[3578] in java-interest
Re: declaration v.s. definition ambiguity
daemon@ATHENA.MIT.EDU (Gary Aitken)
Thu Nov 16 16:17:10 1995
Date: Thu, 16 Nov 1995 10:33:32 -0700
From: garya@village.org (Gary Aitken)
To: daconta@PrimeNet.Com (Michael Daconta)
Cc: java-interest@java.sun.com
In-Reply-To: <199511152309.QAA09818@usr5.primenet.com>
...
[deleted proposed wording for definition and declaration]
...
>I think you are close; however, I don't think there is actually any storage
>allocated for "the stuff which implements the class." Not at runtime anyway.

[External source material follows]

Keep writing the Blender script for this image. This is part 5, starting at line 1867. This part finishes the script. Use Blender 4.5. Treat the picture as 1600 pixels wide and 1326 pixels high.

>At compile time there is of course symbol table entries. However,
>I think the ANSI C distinction of storage allocation was referring to
>runtime allocation.
But there *is* lots of storage allocation at runtime.
Not necessarily dynamic heap / stack allocation, but storage allocation
none the less, which has to be considered in C as well.
Static variables are allocated by the loader;
the space taken up by the function bodies is allocated by the loader.
> Of course, when you say,
>"It is declared and defined in one operation," that is not technically
>correct because a definition is a declaration. That is why they are
>so often used interchangeable. It is perfectly legal to say that for
>
> int a;
>
>the identifier a is declared in this namespace.
>int a is a definition but a definition is a declaration so,
>(using logic) if A=B=C then A=C.
Yes, for sure. That is a point which is often ignored, probably unwisely.